→ **Stated task**:
Tally every line of the listing below that holds "scene", then give the tally alone.

→ **Dataset content**:

>>>

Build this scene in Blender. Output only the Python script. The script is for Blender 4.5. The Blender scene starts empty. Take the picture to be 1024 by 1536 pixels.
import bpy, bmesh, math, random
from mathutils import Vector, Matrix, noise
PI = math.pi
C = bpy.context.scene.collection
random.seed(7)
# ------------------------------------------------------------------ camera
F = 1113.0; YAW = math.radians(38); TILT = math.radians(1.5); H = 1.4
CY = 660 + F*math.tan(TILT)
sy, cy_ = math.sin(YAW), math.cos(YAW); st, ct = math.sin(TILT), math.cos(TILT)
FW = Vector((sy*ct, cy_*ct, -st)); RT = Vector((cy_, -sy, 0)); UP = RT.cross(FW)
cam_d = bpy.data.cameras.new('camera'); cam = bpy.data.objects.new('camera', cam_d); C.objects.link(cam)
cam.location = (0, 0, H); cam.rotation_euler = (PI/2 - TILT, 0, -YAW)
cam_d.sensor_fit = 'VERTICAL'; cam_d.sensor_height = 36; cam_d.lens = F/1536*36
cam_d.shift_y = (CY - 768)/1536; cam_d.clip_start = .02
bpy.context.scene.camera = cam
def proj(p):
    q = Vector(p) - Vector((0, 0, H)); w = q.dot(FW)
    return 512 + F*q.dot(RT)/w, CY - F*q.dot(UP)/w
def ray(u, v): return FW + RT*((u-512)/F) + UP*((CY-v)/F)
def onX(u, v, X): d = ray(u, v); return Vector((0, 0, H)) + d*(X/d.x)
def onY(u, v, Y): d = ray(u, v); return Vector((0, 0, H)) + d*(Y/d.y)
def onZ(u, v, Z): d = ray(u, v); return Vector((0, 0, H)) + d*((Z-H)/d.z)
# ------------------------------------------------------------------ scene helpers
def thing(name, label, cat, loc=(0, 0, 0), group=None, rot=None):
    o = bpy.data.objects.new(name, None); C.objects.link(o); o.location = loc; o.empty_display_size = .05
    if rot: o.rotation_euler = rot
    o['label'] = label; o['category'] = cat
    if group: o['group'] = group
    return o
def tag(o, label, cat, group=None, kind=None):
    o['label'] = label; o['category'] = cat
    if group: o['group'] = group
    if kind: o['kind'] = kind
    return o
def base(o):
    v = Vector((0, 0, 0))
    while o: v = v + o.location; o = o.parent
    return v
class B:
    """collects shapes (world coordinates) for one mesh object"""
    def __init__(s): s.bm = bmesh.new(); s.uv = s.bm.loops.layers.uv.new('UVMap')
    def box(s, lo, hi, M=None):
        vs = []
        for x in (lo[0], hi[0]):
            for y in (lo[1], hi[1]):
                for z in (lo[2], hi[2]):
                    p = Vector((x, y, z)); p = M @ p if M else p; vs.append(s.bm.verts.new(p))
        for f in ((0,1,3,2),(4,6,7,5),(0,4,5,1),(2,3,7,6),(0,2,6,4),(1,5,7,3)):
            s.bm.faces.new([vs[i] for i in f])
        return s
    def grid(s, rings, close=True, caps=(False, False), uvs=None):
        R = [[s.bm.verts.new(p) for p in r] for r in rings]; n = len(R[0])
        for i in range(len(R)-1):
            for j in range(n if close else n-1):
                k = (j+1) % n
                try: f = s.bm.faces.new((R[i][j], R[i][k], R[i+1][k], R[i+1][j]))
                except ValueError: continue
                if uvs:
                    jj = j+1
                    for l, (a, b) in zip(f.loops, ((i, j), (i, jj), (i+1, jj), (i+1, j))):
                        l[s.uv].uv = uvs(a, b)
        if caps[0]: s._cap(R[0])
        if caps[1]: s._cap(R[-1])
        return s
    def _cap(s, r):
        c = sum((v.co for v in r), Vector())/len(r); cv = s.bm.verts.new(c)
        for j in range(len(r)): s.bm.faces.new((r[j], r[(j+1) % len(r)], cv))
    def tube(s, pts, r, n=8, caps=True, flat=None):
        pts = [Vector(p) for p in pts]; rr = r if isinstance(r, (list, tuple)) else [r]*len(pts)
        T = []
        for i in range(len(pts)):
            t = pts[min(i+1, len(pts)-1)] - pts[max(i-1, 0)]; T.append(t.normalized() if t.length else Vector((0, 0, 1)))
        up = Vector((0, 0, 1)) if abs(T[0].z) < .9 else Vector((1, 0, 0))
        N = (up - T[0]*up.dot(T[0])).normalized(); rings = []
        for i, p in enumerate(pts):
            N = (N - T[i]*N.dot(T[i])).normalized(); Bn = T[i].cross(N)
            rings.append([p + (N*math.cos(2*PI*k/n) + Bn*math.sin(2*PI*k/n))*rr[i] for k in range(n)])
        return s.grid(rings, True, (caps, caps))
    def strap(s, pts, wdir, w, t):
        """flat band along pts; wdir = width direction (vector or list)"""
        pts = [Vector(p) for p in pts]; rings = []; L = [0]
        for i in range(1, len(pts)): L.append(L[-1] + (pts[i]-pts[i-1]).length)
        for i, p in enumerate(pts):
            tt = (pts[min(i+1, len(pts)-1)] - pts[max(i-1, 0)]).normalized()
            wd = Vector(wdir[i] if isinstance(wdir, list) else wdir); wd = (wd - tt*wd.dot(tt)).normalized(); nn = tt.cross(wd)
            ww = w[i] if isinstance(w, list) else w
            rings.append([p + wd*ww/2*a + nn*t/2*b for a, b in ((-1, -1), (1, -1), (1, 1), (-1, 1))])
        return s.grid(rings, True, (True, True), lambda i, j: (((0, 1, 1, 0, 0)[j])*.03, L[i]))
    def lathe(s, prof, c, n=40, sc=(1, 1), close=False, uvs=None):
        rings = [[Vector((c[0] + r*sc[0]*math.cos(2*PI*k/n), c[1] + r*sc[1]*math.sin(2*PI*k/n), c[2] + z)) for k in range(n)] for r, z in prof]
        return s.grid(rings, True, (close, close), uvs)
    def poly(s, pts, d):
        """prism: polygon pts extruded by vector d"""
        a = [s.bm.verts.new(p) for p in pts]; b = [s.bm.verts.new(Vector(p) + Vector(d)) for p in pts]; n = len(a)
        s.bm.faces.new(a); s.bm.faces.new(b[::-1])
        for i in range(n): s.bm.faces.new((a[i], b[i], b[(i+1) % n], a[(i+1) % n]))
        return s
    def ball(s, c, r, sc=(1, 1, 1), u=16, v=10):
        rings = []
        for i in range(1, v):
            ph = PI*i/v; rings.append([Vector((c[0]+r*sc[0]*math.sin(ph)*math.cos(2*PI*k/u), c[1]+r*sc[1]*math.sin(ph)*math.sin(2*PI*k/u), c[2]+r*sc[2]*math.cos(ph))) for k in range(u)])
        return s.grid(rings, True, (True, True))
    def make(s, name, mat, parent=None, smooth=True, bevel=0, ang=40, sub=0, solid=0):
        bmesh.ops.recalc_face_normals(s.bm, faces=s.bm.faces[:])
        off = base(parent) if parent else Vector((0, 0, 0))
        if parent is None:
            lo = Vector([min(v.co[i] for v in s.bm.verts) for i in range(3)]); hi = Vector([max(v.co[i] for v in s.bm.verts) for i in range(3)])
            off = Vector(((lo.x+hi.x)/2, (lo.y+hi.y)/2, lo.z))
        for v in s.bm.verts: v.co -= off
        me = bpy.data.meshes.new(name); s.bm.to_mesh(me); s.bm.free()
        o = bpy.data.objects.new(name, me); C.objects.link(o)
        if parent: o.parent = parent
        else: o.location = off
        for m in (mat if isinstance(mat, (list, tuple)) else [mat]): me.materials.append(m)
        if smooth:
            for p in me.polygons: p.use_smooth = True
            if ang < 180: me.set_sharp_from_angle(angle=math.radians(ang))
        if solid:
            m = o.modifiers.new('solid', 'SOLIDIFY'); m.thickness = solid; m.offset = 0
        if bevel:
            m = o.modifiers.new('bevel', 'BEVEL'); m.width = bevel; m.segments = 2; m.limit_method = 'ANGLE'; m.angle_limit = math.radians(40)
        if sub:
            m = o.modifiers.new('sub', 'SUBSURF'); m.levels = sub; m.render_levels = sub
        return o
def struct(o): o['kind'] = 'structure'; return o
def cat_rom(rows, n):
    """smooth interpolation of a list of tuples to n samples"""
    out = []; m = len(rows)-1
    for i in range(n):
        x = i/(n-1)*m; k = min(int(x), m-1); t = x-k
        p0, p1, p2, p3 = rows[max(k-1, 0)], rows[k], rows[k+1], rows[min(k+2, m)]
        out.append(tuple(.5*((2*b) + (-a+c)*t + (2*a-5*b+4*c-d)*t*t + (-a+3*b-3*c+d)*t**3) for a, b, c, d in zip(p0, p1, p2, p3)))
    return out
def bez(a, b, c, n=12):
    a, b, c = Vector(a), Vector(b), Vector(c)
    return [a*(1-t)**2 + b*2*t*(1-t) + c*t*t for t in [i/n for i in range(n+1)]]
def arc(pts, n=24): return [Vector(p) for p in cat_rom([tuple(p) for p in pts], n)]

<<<

→ **Output for this task**:
4